9 Jul 2014 apenwarr   » (Master)

The Curse of Vicarious Popularity

I had already intended for this next post to be a discussion of why people seem to suddenly disappear after they go to work for certain large companies. But then, last week, I went and made an example of myself.

Everything started out normally (the usual bit of attention on news.yc). It then progressed to a mention on Daring Fireball, which was nice, but okay, that's happened before. A few days later, though, things started going a little overboard, as my little article about human nature got a company name attached to it and ended up quoted on Business Insider and CNet.

Now don't get me wrong, I like fame and fortune as much as the next person, but those last articles crossed an awkward threshold for me. I wasn't quoted because I said something smart; I was quoted because what I said wasn't totally boring, and an interesting company name got attached. Suddenly it was news, where before it was not.

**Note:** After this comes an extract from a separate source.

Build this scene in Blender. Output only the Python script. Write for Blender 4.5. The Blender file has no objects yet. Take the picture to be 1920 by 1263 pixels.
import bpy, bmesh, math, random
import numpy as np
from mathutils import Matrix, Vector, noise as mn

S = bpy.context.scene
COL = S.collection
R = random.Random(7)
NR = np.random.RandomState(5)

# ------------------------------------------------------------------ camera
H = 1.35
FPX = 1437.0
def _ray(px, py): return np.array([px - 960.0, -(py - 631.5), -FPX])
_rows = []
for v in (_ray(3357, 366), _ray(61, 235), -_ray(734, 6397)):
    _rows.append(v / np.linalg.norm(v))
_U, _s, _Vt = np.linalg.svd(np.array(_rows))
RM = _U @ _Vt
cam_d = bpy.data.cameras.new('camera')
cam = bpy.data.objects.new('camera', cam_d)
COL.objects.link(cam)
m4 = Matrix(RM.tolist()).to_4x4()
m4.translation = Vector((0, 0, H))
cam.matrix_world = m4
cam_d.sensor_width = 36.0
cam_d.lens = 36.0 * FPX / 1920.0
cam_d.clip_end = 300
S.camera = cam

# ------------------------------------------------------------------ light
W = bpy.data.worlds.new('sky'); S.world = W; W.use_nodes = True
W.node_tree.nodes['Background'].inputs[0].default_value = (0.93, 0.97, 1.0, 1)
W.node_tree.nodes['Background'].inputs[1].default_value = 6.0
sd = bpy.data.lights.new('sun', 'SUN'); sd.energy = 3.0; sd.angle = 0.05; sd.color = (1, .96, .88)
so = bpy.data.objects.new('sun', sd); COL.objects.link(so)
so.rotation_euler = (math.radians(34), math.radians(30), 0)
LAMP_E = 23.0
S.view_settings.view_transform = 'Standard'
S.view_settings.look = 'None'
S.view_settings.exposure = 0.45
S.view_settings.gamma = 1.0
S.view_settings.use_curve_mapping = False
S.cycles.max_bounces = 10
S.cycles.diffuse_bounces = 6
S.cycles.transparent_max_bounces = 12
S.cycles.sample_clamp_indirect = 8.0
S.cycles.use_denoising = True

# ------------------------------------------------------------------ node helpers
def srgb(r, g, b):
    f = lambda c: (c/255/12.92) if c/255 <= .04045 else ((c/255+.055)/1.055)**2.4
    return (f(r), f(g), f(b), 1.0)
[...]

Not long after joining a big company, I asked my new manager - wow, I had a manager for once! - what would happen if I simply went and did something risky without getting a million signoffs from people first. He said something like this, which you should not quote because he was not speaking for his employer and neither am I: "Well, if it goes really bad, you'll probably get fired. If it's successful, you'll probably get a spot bonus."

Maybe that was true, and maybe he was just telling me what I, as a person arriving from the startup world, wanted to hear. I think it was the former. So far I have received some spot bonuses and no firings, but the thing about continuing to take risks is my luck could change at any time.

In today's case, the risk in question is... saying things on the Internet.

What I have observed is that the relationship between big companies and the press is rather adversarial. I used to really enjoy reading fake anecdotes about it at Fake Steve Jobs, so that's my reference point, but I'm pretty sure all those anecdotes had some basis in reality. After all, Fake Steve Jobs was a real journalist pretending to be a real tech CEO, so it was his job to know both sides.

There are endless tricks being played on everyone! PR people want a particular story to come out so they spin their press releases a particular way; reporters want more conflict so they seek it out or create it or misquote on purpose; PR people learn that this happens so they become even more absolutely iron-fisted about what they say to the press. There are classes that business people at big companies can take to learn to talk more like politicians. Ironically, if each side would relax a bit and stop trying so hard to manipulate the other, we could have much better and more interesting and less tabloid-like tech news, but that's just not how game theory works. The first person to break ranks would get too much of an unfair advantage. And that's why we can't have nice things.

Working at a startup, all publicity is good publicity, and you're the underdog anyway, and you're not publicly traded, so you can be pretty relaxed about talking to the press. Working at a big company, you are automatically the bad guy in every David and Goliath story, unless you are very lucky and there's an even bigger Goliath. There is no maliciousness in that; it's just how the story is supposed to be told, and the writers give readers what they want.

Which brings me back to me, and people like me, who just write for fun. Since I work at a big company, there are bunch of things I simply should not say, not because they're secret or there's some rule against saying them - there isn't, as far as I know - but because no matter what I say, my words are likely to be twisted and used against me, and against others. If I can write an article about Impostor Syndrome and have it quoted by big news organizations (to their credit, the people quoting it so far have done a good job), imagine the damage I might do if I told you something mean about a competitor, or a bug, or a missing feature, or an executive. Even if, or especially if, it were just my own opinion.

In the face of that risk - the risk of unintentionally doing a lot of damage to your friends and co-workers - most people just give up and stop writing externally. You may have noticed that I've greatly cut back myself. But I have a few things piling up that I've been planning to say, particularly about wifi. Hopefully it will be so technically complicated that I will scare away all those press people.

And if we're lucky, I'll get the spot bonus and not that other thing.